Exercise directions:
Restate the opening lines of the material below word for word, stopping after the line that contains "rng = np.random.default_rng(7)".

━━━━

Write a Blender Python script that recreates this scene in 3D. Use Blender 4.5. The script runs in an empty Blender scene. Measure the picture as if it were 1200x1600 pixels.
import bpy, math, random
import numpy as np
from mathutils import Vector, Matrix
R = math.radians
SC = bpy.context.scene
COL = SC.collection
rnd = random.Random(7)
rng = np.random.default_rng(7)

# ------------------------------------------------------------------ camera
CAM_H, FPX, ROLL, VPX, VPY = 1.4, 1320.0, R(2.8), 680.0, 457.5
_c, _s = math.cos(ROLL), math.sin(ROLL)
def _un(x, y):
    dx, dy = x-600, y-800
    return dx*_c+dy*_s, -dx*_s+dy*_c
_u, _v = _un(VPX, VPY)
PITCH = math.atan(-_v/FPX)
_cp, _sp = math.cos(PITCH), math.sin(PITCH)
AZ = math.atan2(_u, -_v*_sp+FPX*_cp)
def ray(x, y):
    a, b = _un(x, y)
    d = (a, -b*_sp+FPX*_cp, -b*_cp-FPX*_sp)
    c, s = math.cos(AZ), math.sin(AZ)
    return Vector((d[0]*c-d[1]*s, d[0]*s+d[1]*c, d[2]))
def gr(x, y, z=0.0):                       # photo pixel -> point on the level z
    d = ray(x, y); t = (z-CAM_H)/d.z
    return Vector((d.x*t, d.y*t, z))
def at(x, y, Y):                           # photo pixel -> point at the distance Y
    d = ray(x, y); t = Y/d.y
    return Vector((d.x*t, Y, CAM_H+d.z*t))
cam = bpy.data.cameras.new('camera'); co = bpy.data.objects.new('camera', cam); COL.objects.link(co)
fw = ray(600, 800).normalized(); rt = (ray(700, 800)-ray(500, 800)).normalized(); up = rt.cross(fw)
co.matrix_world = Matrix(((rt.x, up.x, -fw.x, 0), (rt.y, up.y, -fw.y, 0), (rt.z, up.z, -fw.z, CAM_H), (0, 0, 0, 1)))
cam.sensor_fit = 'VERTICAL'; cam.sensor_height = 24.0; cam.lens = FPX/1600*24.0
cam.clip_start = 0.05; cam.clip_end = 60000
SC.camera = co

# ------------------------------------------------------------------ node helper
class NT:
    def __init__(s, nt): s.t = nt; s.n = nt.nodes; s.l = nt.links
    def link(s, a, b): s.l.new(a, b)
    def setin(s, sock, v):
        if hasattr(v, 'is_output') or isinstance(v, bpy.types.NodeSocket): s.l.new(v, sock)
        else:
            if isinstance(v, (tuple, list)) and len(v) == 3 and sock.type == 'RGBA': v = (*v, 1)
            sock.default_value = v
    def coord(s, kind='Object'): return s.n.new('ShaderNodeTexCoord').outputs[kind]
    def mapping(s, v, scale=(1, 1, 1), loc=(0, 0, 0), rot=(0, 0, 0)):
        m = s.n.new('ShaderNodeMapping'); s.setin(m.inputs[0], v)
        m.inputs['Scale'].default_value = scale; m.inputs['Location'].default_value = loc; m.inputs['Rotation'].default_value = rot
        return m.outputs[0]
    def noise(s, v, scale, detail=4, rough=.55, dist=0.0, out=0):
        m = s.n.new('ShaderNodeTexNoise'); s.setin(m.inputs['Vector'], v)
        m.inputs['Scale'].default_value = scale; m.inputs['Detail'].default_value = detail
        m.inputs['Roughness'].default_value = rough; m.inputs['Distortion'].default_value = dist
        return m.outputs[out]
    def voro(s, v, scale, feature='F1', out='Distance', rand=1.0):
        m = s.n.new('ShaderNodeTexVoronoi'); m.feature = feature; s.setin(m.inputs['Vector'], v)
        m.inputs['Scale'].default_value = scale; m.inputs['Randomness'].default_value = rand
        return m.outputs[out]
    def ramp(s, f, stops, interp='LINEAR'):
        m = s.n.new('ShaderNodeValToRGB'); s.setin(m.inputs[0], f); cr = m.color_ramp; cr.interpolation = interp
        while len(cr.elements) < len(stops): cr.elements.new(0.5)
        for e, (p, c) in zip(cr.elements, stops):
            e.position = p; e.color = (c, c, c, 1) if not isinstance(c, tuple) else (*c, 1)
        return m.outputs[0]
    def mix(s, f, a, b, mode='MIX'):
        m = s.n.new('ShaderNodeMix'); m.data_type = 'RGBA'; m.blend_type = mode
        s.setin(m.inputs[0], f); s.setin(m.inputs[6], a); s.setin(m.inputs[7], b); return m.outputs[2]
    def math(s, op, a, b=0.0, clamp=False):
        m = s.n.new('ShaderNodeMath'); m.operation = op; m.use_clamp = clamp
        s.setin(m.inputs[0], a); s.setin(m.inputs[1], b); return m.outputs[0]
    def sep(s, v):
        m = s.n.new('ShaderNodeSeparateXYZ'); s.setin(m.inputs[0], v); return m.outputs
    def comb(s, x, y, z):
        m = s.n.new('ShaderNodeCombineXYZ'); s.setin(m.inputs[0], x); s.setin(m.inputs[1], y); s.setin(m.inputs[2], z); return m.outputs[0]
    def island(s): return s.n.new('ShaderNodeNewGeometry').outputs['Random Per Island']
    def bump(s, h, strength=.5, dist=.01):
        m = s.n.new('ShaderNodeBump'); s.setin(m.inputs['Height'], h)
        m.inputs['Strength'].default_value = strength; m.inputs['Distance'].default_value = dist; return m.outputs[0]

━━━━

Worked answer:
Write a Blender Python script that recreates this scene in 3D. Use Blender 4.5. The script runs in an empty Blender scene. Measure the picture as if it were 1200x1600 pixels.
import bpy, math, random
import numpy as np
from mathutils import Vector, Matrix
R = math.radians
SC = bpy.context.scene
COL = SC.collection
rnd = random.Random(7)
rng = np.random.default_rng(7)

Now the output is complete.